### What this task involves:
Each entry below must be repeated word for word.

(Scene script records)
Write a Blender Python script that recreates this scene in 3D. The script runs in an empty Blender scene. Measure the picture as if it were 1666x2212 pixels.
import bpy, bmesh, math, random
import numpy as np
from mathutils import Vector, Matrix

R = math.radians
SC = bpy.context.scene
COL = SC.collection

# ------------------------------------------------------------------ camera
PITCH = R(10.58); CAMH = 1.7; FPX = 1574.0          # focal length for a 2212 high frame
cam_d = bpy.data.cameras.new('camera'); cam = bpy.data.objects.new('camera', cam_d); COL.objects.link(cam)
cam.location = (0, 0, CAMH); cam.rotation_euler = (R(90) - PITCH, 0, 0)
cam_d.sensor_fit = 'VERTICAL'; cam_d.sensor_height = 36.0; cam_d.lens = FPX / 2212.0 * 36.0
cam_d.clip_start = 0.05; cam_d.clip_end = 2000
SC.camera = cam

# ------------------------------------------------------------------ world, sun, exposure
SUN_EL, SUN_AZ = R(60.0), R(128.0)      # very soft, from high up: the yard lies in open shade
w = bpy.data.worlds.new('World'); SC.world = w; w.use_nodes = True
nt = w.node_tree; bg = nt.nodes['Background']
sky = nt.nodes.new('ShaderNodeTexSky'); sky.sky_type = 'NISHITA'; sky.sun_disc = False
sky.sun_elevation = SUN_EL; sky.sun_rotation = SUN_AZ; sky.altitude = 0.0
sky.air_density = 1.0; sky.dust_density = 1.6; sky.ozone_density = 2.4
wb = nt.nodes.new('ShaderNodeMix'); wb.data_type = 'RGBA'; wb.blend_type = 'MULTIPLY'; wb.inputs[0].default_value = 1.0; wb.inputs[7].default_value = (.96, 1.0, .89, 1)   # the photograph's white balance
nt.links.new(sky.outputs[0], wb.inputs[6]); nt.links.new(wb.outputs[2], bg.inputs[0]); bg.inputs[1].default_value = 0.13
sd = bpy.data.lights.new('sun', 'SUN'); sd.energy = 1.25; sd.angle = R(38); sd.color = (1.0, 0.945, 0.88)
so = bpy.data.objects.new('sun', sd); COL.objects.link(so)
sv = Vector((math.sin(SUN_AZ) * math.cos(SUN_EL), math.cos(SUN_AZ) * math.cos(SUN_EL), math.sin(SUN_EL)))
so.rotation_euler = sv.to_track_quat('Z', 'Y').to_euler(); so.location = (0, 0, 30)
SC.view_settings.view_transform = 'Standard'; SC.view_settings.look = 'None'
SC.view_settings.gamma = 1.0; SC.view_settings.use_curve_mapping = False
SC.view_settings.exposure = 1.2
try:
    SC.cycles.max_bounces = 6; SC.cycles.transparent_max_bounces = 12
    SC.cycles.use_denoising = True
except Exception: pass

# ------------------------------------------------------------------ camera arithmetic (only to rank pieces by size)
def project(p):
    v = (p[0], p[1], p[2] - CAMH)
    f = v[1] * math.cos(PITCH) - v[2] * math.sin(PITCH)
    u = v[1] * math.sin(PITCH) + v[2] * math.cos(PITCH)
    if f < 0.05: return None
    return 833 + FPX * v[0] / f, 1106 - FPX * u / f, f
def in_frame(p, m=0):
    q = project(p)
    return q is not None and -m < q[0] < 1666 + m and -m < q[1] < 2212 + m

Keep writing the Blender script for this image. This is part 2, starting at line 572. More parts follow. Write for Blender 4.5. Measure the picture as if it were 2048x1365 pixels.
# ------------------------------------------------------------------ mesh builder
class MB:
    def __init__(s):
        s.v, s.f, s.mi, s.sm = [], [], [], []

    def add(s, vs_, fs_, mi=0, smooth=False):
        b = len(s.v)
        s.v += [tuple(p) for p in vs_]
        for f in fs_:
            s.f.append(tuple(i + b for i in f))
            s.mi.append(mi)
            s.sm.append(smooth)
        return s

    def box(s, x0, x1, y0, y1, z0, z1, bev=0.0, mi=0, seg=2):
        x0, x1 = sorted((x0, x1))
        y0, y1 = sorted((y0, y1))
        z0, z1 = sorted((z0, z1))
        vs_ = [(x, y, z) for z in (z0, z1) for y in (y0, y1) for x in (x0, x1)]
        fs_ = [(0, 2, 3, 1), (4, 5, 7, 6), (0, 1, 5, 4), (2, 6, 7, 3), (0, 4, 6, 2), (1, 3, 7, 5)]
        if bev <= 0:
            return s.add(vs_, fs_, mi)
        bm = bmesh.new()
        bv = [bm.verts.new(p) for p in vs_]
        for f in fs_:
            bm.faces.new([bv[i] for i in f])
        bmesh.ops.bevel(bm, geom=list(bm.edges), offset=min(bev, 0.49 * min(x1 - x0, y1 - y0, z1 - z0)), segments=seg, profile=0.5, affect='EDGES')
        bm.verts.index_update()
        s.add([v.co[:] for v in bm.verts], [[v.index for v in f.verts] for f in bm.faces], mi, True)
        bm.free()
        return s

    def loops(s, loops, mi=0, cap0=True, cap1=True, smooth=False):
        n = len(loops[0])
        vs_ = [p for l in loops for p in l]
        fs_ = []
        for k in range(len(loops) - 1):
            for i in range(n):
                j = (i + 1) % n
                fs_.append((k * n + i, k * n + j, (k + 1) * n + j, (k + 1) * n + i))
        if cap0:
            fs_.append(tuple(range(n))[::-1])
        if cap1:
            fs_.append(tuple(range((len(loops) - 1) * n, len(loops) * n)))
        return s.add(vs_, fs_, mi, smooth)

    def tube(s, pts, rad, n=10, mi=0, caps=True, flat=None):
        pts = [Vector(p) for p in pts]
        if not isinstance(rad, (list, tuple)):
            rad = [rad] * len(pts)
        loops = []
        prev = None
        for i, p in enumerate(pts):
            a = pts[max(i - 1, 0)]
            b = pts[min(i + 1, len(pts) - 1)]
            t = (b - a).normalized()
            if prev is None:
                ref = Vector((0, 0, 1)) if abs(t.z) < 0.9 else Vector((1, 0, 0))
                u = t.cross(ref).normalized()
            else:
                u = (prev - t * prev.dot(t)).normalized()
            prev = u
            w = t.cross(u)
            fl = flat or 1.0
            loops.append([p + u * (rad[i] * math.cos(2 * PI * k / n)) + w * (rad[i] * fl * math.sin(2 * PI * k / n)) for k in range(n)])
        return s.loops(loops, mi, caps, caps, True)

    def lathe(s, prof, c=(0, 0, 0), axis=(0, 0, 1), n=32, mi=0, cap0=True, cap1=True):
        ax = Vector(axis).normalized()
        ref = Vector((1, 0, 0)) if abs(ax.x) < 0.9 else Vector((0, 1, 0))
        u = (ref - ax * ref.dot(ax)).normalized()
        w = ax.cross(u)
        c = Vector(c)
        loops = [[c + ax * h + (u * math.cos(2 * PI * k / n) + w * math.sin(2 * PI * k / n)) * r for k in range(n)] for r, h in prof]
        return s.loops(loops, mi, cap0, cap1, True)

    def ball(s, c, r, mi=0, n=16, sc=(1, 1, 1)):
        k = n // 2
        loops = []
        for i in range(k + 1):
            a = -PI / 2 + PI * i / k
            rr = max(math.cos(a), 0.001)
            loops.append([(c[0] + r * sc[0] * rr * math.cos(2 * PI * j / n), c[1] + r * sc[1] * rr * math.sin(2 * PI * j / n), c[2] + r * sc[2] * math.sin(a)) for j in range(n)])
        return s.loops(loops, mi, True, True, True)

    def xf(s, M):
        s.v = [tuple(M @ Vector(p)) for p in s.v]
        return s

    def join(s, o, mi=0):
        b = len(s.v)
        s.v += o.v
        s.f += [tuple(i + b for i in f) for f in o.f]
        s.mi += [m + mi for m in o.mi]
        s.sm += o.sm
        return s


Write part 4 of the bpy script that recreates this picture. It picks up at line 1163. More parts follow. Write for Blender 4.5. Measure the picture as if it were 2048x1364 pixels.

### Solution to this task:
Write a Blender Python script that recreates this scene in 3D. The script runs in an empty Blender scene. Measure the picture as if it were 1666x2212 pixels.
import bpy, bmesh, math, random
import numpy as np
from mathutils import Vector, Matrix

R = math.radians
SC = bpy.context.scene
COL = SC.collection

# ------------------------------------------------------------------ camera
PITCH = R(10.58); CAMH = 1.7; FPX = 1574.0          # focal length for a 2212 high frame
cam_d = bpy.data.cameras.new('camera'); cam = bpy.data.objects.new('camera', cam_d); COL.objects.link(cam)
cam.location = (0, 0, CAMH); cam.rotation_euler = (R(90) - PITCH, 0, 0)
cam_d.sensor_fit = 'VERTICAL'; cam_d.sensor_height = 36.0; cam_d.lens = FPX / 2212.0 * 36.0
cam_d.clip_start = 0.05; cam_d.clip_end = 2000
SC.camera = cam

# ------------------------------------------------------------------ world, sun, exposure
SUN_EL, SUN_AZ = R(60.0), R(128.0)      # very soft, from high up: the yard lies in open shade
w = bpy.data.worlds.new('World'); SC.world = w; w.use_nodes = True
nt = w.node_tree; bg = nt.nodes['Background']
sky = nt.nodes.new('ShaderNodeTexSky'); sky.sky_type = 'NISHITA'; sky.sun_disc = False
sky.sun_elevation = SUN_EL; sky.sun_rotation = SUN_AZ; sky.altitude = 0.0
sky.air_density = 1.0; sky.dust_density = 1.6; sky.ozone_density = 2.4
wb = nt.nodes.new('ShaderNodeMix'); wb.data_type = 'RGBA'; wb.blend_type = 'MULTIPLY'; wb.inputs[0].default_value = 1.0; wb.inputs[7].default_value = (.96, 1.0, .89, 1)   # the photograph's white balance
nt.links.new(sky.outputs[0], wb.inputs[6]); nt.links.new(wb.outputs[2], bg.inputs[0]); bg.inputs[1].default_value = 0.13
sd = bpy.data.lights.new('sun', 'SUN'); sd.energy = 1.25; sd.angle = R(38); sd.color = (1.0, 0.945, 0.88)
so = bpy.data.objects.new('sun', sd); COL.objects.link(so)
sv = Vector((math.sin(SUN_AZ) * math.cos(SUN_EL), math.cos(SUN_AZ) * math.cos(SUN_EL), math.sin(SUN_EL)))
so.rotation_euler = sv.to_track_quat('Z', 'Y').to_euler(); so.location = (0, 0, 30)
SC.view_settings.view_transform = 'Standard'; SC.view_settings.look = 'None'
SC.view_settings.gamma = 1.0; SC.view_settings.use_curve_mapping = False
SC.view_settings.exposure = 1.2
try:
    SC.cycles.max_bounces = 6; SC.cycles.transparent_max_bounces = 12
    SC.cycles.use_denoising = True
except Exception: pass

# ------------------------------------------------------------------ camera arithmetic (only to rank pieces by size)
def project(p):
    v = (p[0], p[1], p[2] - CAMH)
    f = v[1] * math.cos(PITCH) - v[2] * math.sin(PITCH)
    u = v[1] * math.sin(PITCH) + v[2] * math.cos(PITCH)
    if f < 0.05: return None
    return 833 + FPX * v[0] / f, 1106 - FPX * u / f, f
def in_frame(p, m=0):
    q = project(p)
    return q is not None and -m < q[0] < 1666 + m and -m < q[1] < 2212 + m

Keep writing the Blender script for this image. This is part 2, starting at line 572. More parts follow. Write for Blender 4.5. Measure the picture as if it were 2048x1365 pixels.
# ------------------------------------------------------------------ mesh builder
class MB:
    def __init__(s):
        s.v, s.f, s.mi, s.sm = [], [], [], []

    def add(s, vs_, fs_, mi=0, smooth=False):
        b = len(s.v)
        s.v += [tuple(p) for p in vs_]
        for f in fs_:
            s.f.append(tuple(i + b for i in f))
            s.mi.append(mi)
            s.sm.append(smooth)
        return s

    def box(s, x0, x1, y0, y1, z0, z1, bev=0.0, mi=0, seg=2):
        x0, x1 = sorted((x0, x1))
        y0, y1 = sorted((y0, y1))
        z0, z1 = sorted((z0, z1))
        vs_ = [(x, y, z) for z in (z0, z1) for y in (y0, y1) for x in (x0, x1)]
        fs_ = [(0, 2, 3, 1), (4, 5, 7, 6), (0, 1, 5, 4), (2, 6, 7, 3), (0, 4, 6, 2), (1, 3, 7, 5)]
        if bev <= 0:
            return s.add(vs_, fs_, mi)
        bm = bmesh.new()
        bv = [bm.verts.new(p) for p in vs_]
        for f in fs_:
            bm.faces.new([bv[i] for i in f])
        bmesh.ops.bevel(bm, geom=list(bm.edges), offset=min(bev, 0.49 * min(x1 - x0, y1 - y0, z1 - z0)), segments=seg, profile=0.5, affect='EDGES')
        bm.verts.index_update()
        s.add([v.co[:] for v in bm.verts], [[v.index for v in f.verts] for f in bm.faces], mi, True)
        bm.free()
        return s

    def loops(s, loops, mi=0, cap0=True, cap1=True, smooth=False):
        n = len(loops[0])
        vs_ = [p for l in loops for p in l]
        fs_ = []
        for k in range(len(loops) - 1):
            for i in range(n):
                j = (i + 1) % n
                fs_.append((k * n + i, k * n + j, (k + 1) * n + j, (k + 1) * n + i))
        if cap0:
            fs_.append(tuple(range(n))[::-1])
        if cap1:
            fs_.append(tuple(range((len(loops) - 1) * n, len(loops) * n)))
        return s.add(vs_, fs_, mi, smooth)

    def tube(s, pts, rad, n=10, mi=0, caps=True, flat=None):
        pts = [Vector(p) for p in pts]
        if not isinstance(rad, (list, tuple)):
            rad = [rad] * len(pts)
        loops = []
        prev = None
        for i, p in enumerate(pts):
            a = pts[max(i - 1, 0)]
            b = pts[min(i + 1, len(pts) - 1)]
            t = (b - a).normalized()
            if prev is None:
                ref = Vector((0, 0, 1)) if abs(t.z) < 0.9 else Vector((1, 0, 0))
                u = t.cross(ref).normalized()
            else:
                u = (prev - t * prev.dot(t)).normalized()
            prev = u
            w = t.cross(u)
            fl = flat or 1.0
            loops.append([p + u * (rad[i] * math.cos(2 * PI * k / n)) + w * (rad[i] * fl * math.sin(2 * PI * k / n)) for k in range(n)])
        return s.loops(loops, mi, caps, caps, True)

    def lathe(s, prof, c=(0, 0, 0), axis=(0, 0, 1), n=32, mi=0, cap0=True, cap1=True):
        ax = Vector(axis).normalized()
        ref = Vector((1, 0, 0)) if abs(ax.x) < 0.9 else Vector((0, 1, 0))
        u = (ref - ax * ref.dot(ax)).normalized()
        w = ax.cross(u)
        c = Vector(c)
        loops = [[c + ax * h + (u * math.cos(2 * PI * k / n) + w * math.sin(2 * PI * k / n)) * r for k in range(n)] for r, h in prof]
        return s.loops(loops, mi, cap0, cap1, True)

    def ball(s, c, r, mi=0, n=16, sc=(1, 1, 1)):
        k = n // 2
        loops = []
        for i in range(k + 1):
            a = -PI / 2 + PI * i / k
            rr = max(math.cos(a), 0.001)
            loops.append([(c[0] + r * sc[0] * rr * math.cos(2 * PI * j / n), c[1] + r * sc[1] * rr * math.sin(2 * PI * j / n), c[2] + r * sc[2] * math.sin(a)) for j in range(n)])
        return s.loops(loops, mi, True, True, True)

    def xf(s, M):
        s.v = [tuple(M @ Vector(p)) for p in s.v]
        return s

    def join(s, o, mi=0):
        b = len(s.v)
        s.v += o.v
        s.f += [tuple(i + b for i in f) for f in o.f]
        s.mi += [m + mi for m in o.mi]
        s.sm += o.sm
        return s


Write part 4 of the bpy script that recreates this picture. It picks up at line 1163. More parts follow. Write for Blender 4.5. Measure the picture as if it were 2048x1364 pixels.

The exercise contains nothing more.